Copy each line of the data below exactly, leaving out pictures.

# START OF Collected data

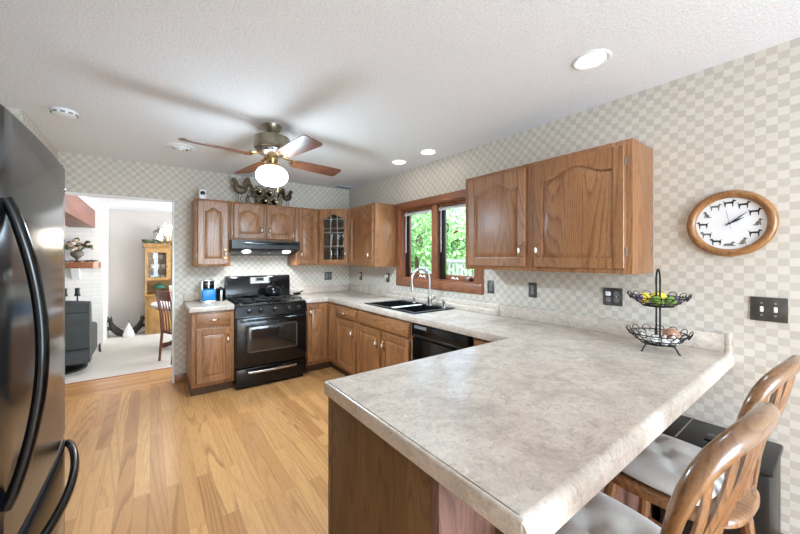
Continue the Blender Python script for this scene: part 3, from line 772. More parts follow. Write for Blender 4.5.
# ------------------------------------------------------------------ things on the ceiling
for (x, y, r, lab, e) in ((1.827, .793, .088, 'largest recessed ceiling light nearest the camera, above the peninsula', 8), (2.13, 2.87, .088, 'recessed ceiling light over the sink, left one of the far pair', 12), (2.153, 2.431, .088, 'recessed ceiling light over the sink, right one of the far pair', 12)):
    c = thing('recessed_light', lab, 'ceiling light', (x, y, H), 0, 'recessed ceiling lights')
    m = MB(); m.lathe([(r, 0), (r, -.005), (r-.008, -.008), (r-.022, -.004), (r-.024, 0)], seg=32, cap=False); m.build('trim_ring', 'white_plastic', c)
    m = MB(); m.lathe([(r-.024, -.001), (r-.03, -.004), (.02, -.005)], seg=28); m.build('lens', 'bulb', c)
    lamp('recessed_lamp', 'SPOT', (x, y, H-.03), e*(1.5 if y < 1 else 3.6), (.64, .84, 1), (0, math.radians(14), 0), .06, spot_size=1.9, spot_blend=1.0)
c = thing('smoke_detector', 'round white smoke detector on the ceiling above the refrigerator', 'smoke detector', (-.478, 3.27, H))
m = MB(); m.lathe([(.07, 0), (.07, -.012), (.062, -.03), (.05, -.036), (.02, -.038)], seg=28); b = m.build('case', 'white_plastic', c)
m = MB()
for k in range(10):
    a = 2*PI*k/10; m.box(-.012, .012, -.004, .004, -.027, -.018); 
    for v in list(m.bm.verts)[-8:]: v.co = Matrix.Rotation(a, 3, 'Z') @ (v.co+Vector((0, -.0655, 0)))
m.build('vent_slots', 'grey_plastic', b)
c = thing('round_ceiling_vent', 'round white ceiling air diffuser left of the ceiling fan', 'ceiling vent', (.222, 3.69, H))
m = MB(); m.lathe([(.118, 0), (.118, -.006), (.09, -.014), (.085, -.004), (.085, 0)], seg=32, cap=False); m.build('flange', 'white_plastic', c)
m = MB(); m.lathe([(.082, -.004), (.075, -.02), (.066, -.022), (.066, -.004)], seg=32, cap=False); m.lathe([(.05, -.006), (.045, -.026), (.036, -.028), (.036, -.006)], seg=28, cap=False); m.lathe([(.022, -.004), (.022, -.03), (.004, -.034)], seg=20); m.build('louvre_ring', 'white_plastic', c)
m = MB(); m.lathe([(.084, -.001), (.084, -.002)], seg=28); m.build('duct', 'black_satin', c)
c = thing('ceiling_register', 'rectangular slatted ceiling register in the corner above the glass cabinet', 'ceiling vent', (2.235, 4.37, H))
m = MB(); m.box(-.14, .14, -.075, -.06, -.008, 0, .002); m.box(-.14, .14, .06, .075, -.008, 0, .002); m.box(-.14, -.125, -.075, .075, -.008, 0, .002); m.box(.125, .14, -.075, .075, -.008, 0, .002); m.build('frame', 'white', c)
m = MB()
for k in range(7): y = -.05+k*.0167; m.box(-.126, .126, y-.003, y+.003, -.007, -.001)
m.build('slats', 'grey_plastic', c)

# ------------------------------------------------------------------ outlets and switches
def wall_plate(name, label, cat, loc, rz, w, h, kind):
    c = thing(name, label, cat, loc, rz)
    m = MB(); m.box(-w/2, w/2, -.007, 0, -h/2, h/2, .004); p = m.build('cover_plate', 'pewter', c)
    def duplex(x):
        for zz in (-.02, .02):
            m = MB(); m.lathe([(.0155, 0), (.0155, .003)], seg=18, axis='y'); m.xf(Matrix.Rotation(PI, 4, 'Z')); r = m.build('socket', 'grey_plastic', p, loc=(x, -.007, zz))
            m = MB(); m.box(-.006, -.004, -.0036, -.0030, -.004, .004); m.box(.004, .006, -.0036, -.0030, -.004, .004); m.build('slots', 'black_ink', r)
    def toggle(x):
        m = MB(); m.box(x-.006, x+.006, -.0085, -.006, -.013, .013, .001); m.box(x-.0045, x+.0045, -.02, -.007, -.002, .009, .002); m.build('toggle', 'porcelain', p)
    def screws(x, zz):
        m = MB(); m.lathe([(.0045, 0), (.0045, .002)], seg=10, axis='y'); m.xf(Matrix.Rotation(PI, 4, 'Z')); m.build('screw', 'nickel', p, loc=(x, -.007, zz))
    for i, k in enumerate(kind):
        x = (i-(len(kind)-1)/2)*.046
        if k == 'd': duplex(x); screws(x, 0)
        elif k == 't': toggle(x); screws(x, .03); screws(x, -.03)
        elif k == 'p':
            duplex(x); m = MB(); m.box(x-.022, x+.022, -.04, -.008, .0, .045, .006); m.build('adapter', 'white_plastic', p)
        elif k == 'g':
            duplex(x); m = MB(); m.box(x-.014, x+.014, -.022, -.008, .006, .034, .004); m.build('plug', 'white_plastic', p)
    return c
wall_plate('wall_outlet', 'pewter double wall outlet on the back wall right of the range', 'outlet', (2.074, B, 1.145), 0, .115, .115, 'dd')
wall_plate('wall_outlet', 'wall outlet on the window wall nearest the room corner, white plug in it', 'outlet', (A, 4.169, 1.147), R90, .07, .115, 'g')
wall_plate('wall_outlet', 'pewter wall outlet just left of the window casing with white adapter', 'outlet', (A, 3.491, 1.155), R90, .07, .115, 'p')
wall_plate('wall_outlet', 'pewter wall outlet just right of the window casing, under the wall cabinet', 'outlet', (A, 1.891, 1.150), R90, .07, .115, 'd')
wall_plate('wall_outlet', 'pewter wall outlet under the middle of the big wall cabinet', 'outlet', (A, 1.486, 1.152), R90, .07, .115, 'd')
wall_plate('wall_outlet', 'wide pewter wall outlet with plug, left of the wire fruit stand', 'outlet', (A, .918, 1.153), R90, .115, .115, 'gd')
wall_plate('light_switch', 'dark pewter double toggle switch plate below the wall clock', 'light switch', (A, .232, 1.155), R90, .125, .118, 'tt')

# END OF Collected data

* Answer in full:
Continue the Blender Python script for this scene: part 3, from line 772. More parts follow. Write for Blender 4.5.
# ------------------------------------------------------------------ things on the ceiling
for (x, y, r, lab, e) in ((1.827, .793, .088, 'largest recessed ceiling light nearest the camera, above the peninsula', 8), (2.13, 2.87, .088, 'recessed ceiling light over the sink, left one of the far pair', 12), (2.153, 2.431, .088, 'recessed ceiling light over the sink, right one of the far pair', 12)):
    c = thing('recessed_light', lab, 'ceiling light', (x, y, H), 0, 'recessed ceiling lights')
    m = MB(); m.lathe([(r, 0), (r, -.005), (r-.008, -.008), (r-.022, -.004), (r-.024, 0)], seg=32, cap=False); m.build('trim_ring', 'white_plastic', c)
    m = MB(); m.lathe([(r-.024, -.001), (r-.03, -.004), (.02, -.005)], seg=28); m.build('lens', 'bulb', c)
    lamp('recessed_lamp', 'SPOT', (x, y, H-.03), e*(1.5 if y < 1 else 3.6), (.64, .84, 1), (0, math.radians(14), 0), .06, spot_size=1.9, spot_blend=1.0)
c = thing('smoke_detector', 'round white smoke detector on the ceiling above the refrigerator', 'smoke detector', (-.478, 3.27, H))
m = MB(); m.lathe([(.07, 0), (.07, -.012), (.062, -.03), (.05, -.036), (.02, -.038)], seg=28); b = m.build('case', 'white_plastic', c)
m = MB()
for k in range(10):
    a = 2*PI*k/10; m.box(-.012, .012, -.004, .004, -.027, -.018); 
    for v in list(m.bm.verts)[-8:]: v.co = Matrix.Rotation(a, 3, 'Z') @ (v.co+Vector((0, -.0655, 0)))
m.build('vent_slots', 'grey_plastic', b)
c = thing('round_ceiling_vent', 'round white ceiling air diffuser left of the ceiling fan', 'ceiling vent', (.222, 3.69, H))
m = MB(); m.lathe([(.118, 0), (.118, -.006), (.09, -.014), (.085, -.004), (.085, 0)], seg=32, cap=False); m.build('flange', 'white_plastic', c)
m = MB(); m.lathe([(.082, -.004), (.075, -.02), (.066, -.022), (.066, -.004)], seg=32, cap=False); m.lathe([(.05, -.006), (.045, -.026), (.036, -.028), (.036, -.006)], seg=28, cap=False); m.lathe([(.022, -.004), (.022, -.03), (.004, -.034)], seg=20); m.build('louvre_ring', 'white_plastic', c)
m = MB(); m.lathe([(.084, -.001), (.084, -.002)], seg=28); m.build('duct', 'black_satin', c)
c = thing('ceiling_register', 'rectangular slatted ceiling register in the corner above the glass cabinet', 'ceiling vent', (2.235, 4.37, H))
m = MB(); m.box(-.14, .14, -.075, -.06, -.008, 0, .002); m.box(-.14, .14, .06, .075, -.008, 0, .002); m.box(-.14, -.125, -.075, .075, -.008, 0, .002); m.box(.125, .14, -.075, .075, -.008, 0, .002); m.build('frame', 'white', c)
m = MB()
for k in range(7): y = -.05+k*.0167; m.box(-.126, .126, y-.003, y+.003, -.007, -.001)
m.build('slats', 'grey_plastic', c)

# ------------------------------------------------------------------ outlets and switches
def wall_plate(name, label, cat, loc, rz, w, h, kind):
    c = thing(name, label, cat, loc, rz)
    m = MB(); m.box(-w/2, w/2, -.007, 0, -h/2, h/2, .004); p = m.build('cover_plate', 'pewter', c)
    def duplex(x):
        for zz in (-.02, .02):
            m = MB(); m.lathe([(.0155, 0), (.0155, .003)], seg=18, axis='y'); m.xf(Matrix.Rotation(PI, 4, 'Z')); r = m.build('socket', 'grey_plastic', p, loc=(x, -.007, zz))
            m = MB(); m.box(-.006, -.004, -.0036, -.0030, -.004, .004); m.box(.004, .006, -.0036, -.0030, -.004, .004); m.build('slots', 'black_ink', r)
    def toggle(x):
        m = MB(); m.box(x-.006, x+.006, -.0085, -.006, -.013, .013, .001); m.box(x-.0045, x+.0045, -.02, -.007, -.002, .009, .002); m.build('toggle', 'porcelain', p)
    def screws(x, zz):
        m = MB(); m.lathe([(.0045, 0), (.0045, .002)], seg=10, axis='y'); m.xf(Matrix.Rotation(PI, 4, 'Z')); m.build('screw', 'nickel', p, loc=(x, -.007, zz))
    for i, k in enumerate(kind):
        x = (i-(len(kind)-1)/2)*.046
        if k == 'd': duplex(x); screws(x, 0)
        elif k == 't': toggle(x); screws(x, .03); screws(x, -.03)
        elif k == 'p':
            duplex(x); m = MB(); m.box(x-.022, x+.022, -.04, -.008, .0, .045, .006); m.build('adapter', 'white_plastic', p)
        elif k == 'g':
            duplex(x); m = MB(); m.box(x-.014, x+.014, -.022, -.008, .006, .034, .004); m.build('plug', 'white_plastic', p)
    return c
wall_plate('wall_outlet', 'pewter double wall outlet on the back wall right of the range', 'outlet', (2.074, B, 1.145), 0, .115, .115, 'dd')
wall_plate('wall_outlet', 'wall outlet on the window wall nearest the room corner, white plug in it', 'outlet', (A, 4.169, 1.147), R90, .07, .115, 'g')
wall_plate('wall_outlet', 'pewter wall outlet just left of the window casing with white adapter', 'outlet', (A, 3.491, 1.155), R90, .07, .115, 'p')
wall_plate('wall_outlet', 'pewter wall outlet just right of the window casing, under the wall cabinet', 'outlet', (A, 1.891, 1.150), R90, .07, .115, 'd')
wall_plate('wall_outlet', 'pewter wall outlet under the middle of the big wall cabinet', 'outlet', (A, 1.486, 1.152), R90, .07, .115, 'd')
wall_plate('wall_outlet', 'wide pewter wall outlet with plug, left of the wire fruit stand', 'outlet', (A, .918, 1.153), R90, .115, .115, 'gd')
wall_plate('light_switch', 'dark pewter double toggle switch plate below the wall clock', 'light switch', (A, .232, 1.155), R90, .125, .118, 'tt')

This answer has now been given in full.